Certain images I have seen at the so-called taxpayer revolts I find terribly troublesome, especially the one topping this blog.  The picture shown above is of President Obama but altered to appear as the Joker from Batman.  I observed it at many televised anti-healthcare rallies as well as extensively at nearly all “T-party” events.  Simply stated, the picture disturbs me greatly! 

Moving past the general creepiness of the picture a number of reasons still offend and sadden me although not everyone will make comparable connections:

1.  How the Joker originated is a matter of great speculation and a variety of versions exist.  So too, the origins of President Obama are being questioned.  The “birthers” claim that he has no legitimacy because they contend that he is not a natural born citizen. 

Additionally, the Joker was a psychopathic master criminal that was all about unleashing crimes and dirty tricks upon the populace.  The motives of President Obama are disparaged and he is accused of leading the country toward Socialism which is the most abhorrent ideology to the conservative right wingers and in their world it is criminal.

2.  The alteration of the photograph to that of a black man with a white face invokes for me a recollection of the old minstrel shows.  If you are old to enough to recall or have researched this entertainment form you may have discovered that stereotypes abound. Most often the theme for a performance featured life on the plantation with all male actors taking both male and female roles.

While the minstrel shows were predominantly white entertainers that covered their faces in blackface makeup, in the latter years black entertainers were a participated and performed in either blackface or white face.  In either case it was all about drawing contrasts between black and white America.  Portraying the President in whiteface is obviously playing to stereotype and focusing our deliberate attention to racial differences.

3.  Former President Jimmy Carter was interviewed several days ago by Brian Williams of NBC News.  (The link to that interview follows)  Mr. Carter stated that in his opinion the more intense anger being directed to President Obama is racially based.  The former President stated that his observations as a man of the south from Plains, Georgia lead him to that conclusion.

Personally, as a person that lived in the deep south of Montgomery, Alabama immediately prior to and during the Civil Rights movement, I can relate to Mr.

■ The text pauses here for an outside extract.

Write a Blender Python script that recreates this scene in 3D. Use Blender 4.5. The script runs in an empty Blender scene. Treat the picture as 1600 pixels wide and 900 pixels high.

Carter's allegation.   Dear Reader please do not assume that I am setting myself out as an expert, but I do have the capacity to observe and that I did.  Thus strictly as an observer in a variety of earlier entries I have touched on the topic of civil rights but only as it applies to race.  Just don't forget that civil rights issues also involve age, gender, as well as sexual preference and identity.

(Links open in a new window)

All About Colors - March 31, 2008

Our New Era or the Culmination of an Old Agenda? - November 5, 2008

Never too far from their Roots! - December 12, 2008

The Audacity of My Hope  -  January 20, 2009

Acceptable VS Un-acceptable Behavior  -  September 10, 2009

My role as an observer of bias and prejudice was honed during my adolescent years in the Midwest.  Although I was reared in a home devoid of prejudice, it pains me to tell you that in retorspect  I often wonder about possible racial bias in my own father.  I recall overhearing conversations between males and females of varying ages.  I remember the heavy use of the “n” word, and then there were the off-color jokes, with any person of color serving as the target.  Of course, should a person of a race other than white do something that played to type then there was the use of “I told you that's the way THEY are!”

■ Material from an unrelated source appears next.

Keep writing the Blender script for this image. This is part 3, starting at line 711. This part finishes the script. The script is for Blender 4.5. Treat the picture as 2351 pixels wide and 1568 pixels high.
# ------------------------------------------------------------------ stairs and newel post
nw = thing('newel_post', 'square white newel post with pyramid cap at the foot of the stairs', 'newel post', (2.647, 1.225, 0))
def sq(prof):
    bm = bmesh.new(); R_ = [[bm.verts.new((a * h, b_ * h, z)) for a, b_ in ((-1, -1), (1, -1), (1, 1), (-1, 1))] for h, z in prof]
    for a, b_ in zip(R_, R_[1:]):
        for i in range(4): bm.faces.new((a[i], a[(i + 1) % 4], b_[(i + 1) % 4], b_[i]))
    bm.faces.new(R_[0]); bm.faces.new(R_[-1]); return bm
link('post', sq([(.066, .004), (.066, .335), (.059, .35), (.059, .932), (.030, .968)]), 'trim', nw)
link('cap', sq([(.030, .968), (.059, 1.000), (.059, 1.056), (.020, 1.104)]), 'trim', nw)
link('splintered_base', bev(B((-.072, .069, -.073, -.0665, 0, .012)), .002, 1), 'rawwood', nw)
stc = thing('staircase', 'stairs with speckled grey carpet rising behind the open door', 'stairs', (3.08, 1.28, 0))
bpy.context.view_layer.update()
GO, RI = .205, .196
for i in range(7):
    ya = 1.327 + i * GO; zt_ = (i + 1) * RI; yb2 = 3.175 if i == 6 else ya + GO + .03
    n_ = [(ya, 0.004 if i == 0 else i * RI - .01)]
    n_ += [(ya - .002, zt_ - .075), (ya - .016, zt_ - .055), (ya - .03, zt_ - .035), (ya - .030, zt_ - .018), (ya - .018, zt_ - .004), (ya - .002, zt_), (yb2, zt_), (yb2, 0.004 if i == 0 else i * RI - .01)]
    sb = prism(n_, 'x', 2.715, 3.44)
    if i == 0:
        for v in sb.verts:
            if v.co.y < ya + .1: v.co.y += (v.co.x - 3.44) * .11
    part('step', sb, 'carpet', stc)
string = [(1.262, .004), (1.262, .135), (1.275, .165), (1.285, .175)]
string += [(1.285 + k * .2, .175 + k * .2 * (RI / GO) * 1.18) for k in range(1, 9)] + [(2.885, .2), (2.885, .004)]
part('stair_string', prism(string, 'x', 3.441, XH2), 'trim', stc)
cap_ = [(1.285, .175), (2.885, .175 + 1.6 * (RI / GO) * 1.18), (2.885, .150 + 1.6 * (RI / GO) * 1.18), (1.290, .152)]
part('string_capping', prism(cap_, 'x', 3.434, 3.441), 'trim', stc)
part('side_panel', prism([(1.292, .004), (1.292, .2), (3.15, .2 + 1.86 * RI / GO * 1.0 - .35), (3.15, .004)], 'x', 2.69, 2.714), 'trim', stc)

In closing I basically agree with President Carter.  Conversely I have had the dubious fortune of living in many parts of the country.  I have lived in the west, the south, the Rockies, the Midwest and now in the Northeast.   IMHO (in my humble opinion) racial bias, stereotyping and prejudice in one form or another exists everywhere.  It isn't about what Mr. Carter said; it is about what he didn't say.  It exists in its worst way in those states that were joined in the Southern Strategy, need I say more?

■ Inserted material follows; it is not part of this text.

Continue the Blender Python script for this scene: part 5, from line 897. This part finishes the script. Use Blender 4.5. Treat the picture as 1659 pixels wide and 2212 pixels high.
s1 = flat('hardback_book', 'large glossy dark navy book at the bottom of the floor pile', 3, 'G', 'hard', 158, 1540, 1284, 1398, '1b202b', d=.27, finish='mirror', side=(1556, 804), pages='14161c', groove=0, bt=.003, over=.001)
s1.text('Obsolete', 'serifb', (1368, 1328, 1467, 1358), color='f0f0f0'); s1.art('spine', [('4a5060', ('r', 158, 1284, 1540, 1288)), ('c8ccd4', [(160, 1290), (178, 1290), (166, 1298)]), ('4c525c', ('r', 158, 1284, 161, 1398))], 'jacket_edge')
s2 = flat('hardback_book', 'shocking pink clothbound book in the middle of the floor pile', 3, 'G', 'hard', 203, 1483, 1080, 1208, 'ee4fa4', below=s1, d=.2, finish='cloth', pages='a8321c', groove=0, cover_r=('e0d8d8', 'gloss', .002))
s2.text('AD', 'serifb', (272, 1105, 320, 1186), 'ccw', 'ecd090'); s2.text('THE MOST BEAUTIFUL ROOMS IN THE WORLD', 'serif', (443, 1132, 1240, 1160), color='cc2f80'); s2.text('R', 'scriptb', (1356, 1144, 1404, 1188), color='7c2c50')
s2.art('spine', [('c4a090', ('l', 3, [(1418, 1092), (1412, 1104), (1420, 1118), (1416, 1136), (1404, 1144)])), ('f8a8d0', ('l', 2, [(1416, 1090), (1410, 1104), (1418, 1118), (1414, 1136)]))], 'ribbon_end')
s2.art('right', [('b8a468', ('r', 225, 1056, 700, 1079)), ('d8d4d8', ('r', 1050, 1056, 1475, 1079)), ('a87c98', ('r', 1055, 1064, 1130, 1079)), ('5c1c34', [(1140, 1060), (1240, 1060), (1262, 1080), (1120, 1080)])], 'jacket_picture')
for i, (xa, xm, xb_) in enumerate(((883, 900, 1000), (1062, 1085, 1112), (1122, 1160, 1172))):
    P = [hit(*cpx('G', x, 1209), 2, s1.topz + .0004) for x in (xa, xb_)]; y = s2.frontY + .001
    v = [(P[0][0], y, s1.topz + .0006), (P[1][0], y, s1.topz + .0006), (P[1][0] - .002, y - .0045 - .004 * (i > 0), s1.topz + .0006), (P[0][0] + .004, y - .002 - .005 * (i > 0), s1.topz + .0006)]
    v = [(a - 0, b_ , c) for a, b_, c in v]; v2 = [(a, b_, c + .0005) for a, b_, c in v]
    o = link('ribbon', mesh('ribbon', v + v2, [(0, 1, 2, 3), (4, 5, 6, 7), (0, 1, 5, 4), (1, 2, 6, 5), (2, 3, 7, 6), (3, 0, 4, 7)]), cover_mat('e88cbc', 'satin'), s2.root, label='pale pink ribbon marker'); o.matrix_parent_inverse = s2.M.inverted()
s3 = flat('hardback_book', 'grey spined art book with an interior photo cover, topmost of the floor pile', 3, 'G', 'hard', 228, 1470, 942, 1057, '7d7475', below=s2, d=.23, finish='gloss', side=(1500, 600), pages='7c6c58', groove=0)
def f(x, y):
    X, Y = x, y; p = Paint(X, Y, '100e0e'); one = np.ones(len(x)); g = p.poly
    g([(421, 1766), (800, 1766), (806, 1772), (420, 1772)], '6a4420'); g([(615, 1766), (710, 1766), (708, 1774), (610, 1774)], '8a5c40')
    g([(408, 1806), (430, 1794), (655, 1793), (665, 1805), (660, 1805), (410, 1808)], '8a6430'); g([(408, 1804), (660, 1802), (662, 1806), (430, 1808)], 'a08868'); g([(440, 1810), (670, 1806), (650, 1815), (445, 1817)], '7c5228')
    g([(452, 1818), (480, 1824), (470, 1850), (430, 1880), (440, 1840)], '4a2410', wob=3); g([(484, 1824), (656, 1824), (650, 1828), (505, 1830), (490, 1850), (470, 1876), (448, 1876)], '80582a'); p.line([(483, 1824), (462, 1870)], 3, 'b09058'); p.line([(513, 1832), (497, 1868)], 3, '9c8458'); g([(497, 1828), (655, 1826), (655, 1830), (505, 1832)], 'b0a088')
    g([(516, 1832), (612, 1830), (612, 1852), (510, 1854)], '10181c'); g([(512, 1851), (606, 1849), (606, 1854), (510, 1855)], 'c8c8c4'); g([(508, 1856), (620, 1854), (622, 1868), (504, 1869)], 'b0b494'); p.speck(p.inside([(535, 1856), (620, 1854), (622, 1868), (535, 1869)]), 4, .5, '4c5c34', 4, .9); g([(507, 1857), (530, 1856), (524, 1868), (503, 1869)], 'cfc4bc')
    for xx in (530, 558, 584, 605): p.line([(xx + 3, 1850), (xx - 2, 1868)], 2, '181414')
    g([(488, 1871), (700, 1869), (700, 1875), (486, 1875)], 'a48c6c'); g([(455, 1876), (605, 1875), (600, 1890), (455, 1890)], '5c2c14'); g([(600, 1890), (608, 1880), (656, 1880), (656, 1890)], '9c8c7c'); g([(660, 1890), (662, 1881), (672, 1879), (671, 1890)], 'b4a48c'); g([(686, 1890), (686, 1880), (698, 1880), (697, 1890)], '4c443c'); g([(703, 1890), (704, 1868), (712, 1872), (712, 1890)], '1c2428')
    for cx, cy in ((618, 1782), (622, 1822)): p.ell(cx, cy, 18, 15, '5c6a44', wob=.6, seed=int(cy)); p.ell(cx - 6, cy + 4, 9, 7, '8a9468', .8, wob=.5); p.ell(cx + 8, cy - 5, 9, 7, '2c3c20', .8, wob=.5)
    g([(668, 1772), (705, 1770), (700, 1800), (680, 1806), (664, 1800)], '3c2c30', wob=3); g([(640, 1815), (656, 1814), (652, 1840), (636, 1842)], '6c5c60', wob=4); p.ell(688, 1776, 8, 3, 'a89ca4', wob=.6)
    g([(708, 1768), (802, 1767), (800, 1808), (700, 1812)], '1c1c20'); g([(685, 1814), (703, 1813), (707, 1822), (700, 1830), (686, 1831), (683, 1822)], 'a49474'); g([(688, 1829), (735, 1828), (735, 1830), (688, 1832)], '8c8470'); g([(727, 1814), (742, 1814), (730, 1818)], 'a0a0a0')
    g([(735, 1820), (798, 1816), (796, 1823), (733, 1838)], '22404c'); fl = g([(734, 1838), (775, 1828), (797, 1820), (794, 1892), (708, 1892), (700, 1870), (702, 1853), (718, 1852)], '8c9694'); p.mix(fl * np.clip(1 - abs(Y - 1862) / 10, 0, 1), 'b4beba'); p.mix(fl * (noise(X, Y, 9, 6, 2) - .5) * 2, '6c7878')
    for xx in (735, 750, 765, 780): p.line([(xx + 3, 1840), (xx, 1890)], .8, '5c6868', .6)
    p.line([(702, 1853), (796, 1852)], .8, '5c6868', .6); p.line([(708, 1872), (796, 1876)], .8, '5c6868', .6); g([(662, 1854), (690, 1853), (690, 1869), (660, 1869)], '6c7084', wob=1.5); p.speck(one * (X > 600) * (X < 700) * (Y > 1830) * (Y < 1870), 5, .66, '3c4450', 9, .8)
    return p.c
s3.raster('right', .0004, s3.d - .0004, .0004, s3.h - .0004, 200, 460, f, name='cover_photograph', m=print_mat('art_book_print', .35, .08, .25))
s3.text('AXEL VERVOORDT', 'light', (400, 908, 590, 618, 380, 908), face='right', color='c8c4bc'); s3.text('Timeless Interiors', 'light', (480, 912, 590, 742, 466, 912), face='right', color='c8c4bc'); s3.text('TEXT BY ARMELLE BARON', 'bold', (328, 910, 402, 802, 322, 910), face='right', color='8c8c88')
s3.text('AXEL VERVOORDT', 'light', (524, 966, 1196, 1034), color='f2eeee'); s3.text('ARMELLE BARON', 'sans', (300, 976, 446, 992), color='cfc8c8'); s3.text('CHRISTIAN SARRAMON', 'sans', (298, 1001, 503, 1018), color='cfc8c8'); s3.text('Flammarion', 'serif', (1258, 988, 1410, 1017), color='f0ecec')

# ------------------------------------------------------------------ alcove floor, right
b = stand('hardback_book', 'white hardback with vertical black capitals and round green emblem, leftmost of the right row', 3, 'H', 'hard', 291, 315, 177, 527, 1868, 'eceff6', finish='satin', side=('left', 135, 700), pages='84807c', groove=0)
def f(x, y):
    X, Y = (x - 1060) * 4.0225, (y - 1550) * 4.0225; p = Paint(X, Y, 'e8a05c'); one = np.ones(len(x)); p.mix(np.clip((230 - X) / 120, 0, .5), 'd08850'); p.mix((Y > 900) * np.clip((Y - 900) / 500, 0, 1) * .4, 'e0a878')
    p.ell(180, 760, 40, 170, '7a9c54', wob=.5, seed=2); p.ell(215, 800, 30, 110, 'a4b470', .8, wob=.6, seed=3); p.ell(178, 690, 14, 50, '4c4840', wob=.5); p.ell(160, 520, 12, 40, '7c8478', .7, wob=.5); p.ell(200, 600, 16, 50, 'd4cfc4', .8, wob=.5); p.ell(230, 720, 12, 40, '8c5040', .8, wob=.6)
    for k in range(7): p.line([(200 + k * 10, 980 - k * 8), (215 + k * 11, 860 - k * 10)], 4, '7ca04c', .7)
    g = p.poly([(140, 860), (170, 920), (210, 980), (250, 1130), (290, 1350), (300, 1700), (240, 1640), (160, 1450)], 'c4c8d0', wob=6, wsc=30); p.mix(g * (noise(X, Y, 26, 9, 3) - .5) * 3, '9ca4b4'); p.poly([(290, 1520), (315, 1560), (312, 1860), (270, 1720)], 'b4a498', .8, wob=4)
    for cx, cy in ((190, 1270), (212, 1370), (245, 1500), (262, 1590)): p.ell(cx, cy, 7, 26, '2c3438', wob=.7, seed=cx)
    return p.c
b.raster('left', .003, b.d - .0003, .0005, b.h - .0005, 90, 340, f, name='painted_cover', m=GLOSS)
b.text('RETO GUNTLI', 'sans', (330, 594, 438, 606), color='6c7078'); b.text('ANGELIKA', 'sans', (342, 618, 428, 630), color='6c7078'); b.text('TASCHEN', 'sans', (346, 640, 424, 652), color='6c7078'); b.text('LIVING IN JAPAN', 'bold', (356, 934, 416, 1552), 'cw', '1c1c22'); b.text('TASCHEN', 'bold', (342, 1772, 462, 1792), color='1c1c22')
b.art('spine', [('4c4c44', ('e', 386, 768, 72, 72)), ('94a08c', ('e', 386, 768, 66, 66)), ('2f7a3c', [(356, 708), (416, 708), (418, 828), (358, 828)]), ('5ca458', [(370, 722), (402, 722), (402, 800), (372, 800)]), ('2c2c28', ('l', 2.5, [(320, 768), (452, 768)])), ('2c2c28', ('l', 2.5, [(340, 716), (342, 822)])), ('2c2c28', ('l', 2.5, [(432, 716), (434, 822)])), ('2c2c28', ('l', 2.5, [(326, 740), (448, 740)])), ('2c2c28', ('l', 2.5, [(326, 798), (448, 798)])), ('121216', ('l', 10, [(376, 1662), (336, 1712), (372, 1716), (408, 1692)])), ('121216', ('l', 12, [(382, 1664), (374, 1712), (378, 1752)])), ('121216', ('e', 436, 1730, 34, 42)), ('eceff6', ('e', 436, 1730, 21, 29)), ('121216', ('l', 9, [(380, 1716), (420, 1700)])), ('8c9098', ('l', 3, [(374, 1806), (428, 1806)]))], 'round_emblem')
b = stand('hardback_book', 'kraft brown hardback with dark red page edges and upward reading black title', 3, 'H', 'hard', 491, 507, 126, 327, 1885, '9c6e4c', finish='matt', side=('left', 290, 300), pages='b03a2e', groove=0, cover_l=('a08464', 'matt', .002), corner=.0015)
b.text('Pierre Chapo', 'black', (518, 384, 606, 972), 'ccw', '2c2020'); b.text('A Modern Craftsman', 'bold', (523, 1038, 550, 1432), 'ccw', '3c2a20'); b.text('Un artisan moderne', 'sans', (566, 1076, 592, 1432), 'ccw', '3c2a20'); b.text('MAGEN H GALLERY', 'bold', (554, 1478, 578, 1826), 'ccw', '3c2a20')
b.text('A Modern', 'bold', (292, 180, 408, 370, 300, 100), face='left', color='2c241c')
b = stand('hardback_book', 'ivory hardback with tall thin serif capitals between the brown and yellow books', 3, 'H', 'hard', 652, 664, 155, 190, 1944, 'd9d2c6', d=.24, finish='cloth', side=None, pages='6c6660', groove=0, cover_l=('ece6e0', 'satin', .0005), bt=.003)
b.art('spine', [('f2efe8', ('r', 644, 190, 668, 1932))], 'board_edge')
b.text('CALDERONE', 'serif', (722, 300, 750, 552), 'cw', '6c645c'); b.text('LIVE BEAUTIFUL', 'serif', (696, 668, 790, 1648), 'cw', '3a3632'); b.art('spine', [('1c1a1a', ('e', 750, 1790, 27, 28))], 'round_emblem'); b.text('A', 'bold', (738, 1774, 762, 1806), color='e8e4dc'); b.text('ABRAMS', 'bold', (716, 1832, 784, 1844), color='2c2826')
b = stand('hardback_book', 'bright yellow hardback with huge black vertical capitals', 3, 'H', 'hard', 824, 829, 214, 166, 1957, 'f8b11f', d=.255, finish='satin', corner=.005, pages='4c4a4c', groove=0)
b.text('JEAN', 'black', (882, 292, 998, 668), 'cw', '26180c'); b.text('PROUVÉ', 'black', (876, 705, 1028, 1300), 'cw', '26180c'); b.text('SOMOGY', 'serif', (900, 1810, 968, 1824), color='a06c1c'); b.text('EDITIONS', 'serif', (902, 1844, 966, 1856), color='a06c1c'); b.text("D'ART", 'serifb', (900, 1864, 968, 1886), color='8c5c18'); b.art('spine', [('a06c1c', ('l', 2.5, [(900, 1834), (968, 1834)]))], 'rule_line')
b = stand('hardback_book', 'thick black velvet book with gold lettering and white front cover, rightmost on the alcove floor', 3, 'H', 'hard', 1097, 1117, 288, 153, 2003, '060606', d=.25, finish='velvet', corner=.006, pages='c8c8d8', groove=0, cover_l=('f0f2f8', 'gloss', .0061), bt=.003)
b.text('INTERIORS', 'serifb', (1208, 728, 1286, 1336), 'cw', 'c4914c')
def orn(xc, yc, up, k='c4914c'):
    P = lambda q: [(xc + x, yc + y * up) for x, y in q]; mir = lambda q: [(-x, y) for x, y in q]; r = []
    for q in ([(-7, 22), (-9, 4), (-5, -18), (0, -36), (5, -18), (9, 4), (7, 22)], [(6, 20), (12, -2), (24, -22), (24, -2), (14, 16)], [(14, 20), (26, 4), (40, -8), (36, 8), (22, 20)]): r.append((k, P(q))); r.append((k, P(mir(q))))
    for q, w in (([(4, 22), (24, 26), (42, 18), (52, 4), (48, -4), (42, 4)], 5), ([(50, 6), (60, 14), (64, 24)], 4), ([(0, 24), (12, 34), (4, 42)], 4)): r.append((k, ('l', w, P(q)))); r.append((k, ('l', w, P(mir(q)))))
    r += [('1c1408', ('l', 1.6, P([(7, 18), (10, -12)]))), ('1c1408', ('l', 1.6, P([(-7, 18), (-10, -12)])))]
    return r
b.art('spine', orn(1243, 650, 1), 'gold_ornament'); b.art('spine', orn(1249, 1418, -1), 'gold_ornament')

As ugly as that truth may be, there is more; and to our discredit as a nation many of the crazies that are out there and unfortunately running around loose have their feet mired in the mud of ignorance, intolerance and racial bias.  Each time one of them shouts “You Lie” or “He's not my president” or “ship all them “dirty ni__ers” back to Africa” someone in a third world country or our allies conclude that we are hypocrites when we make any reference to “human rights”.  Their collective denouement would surely condemn us for our double standards.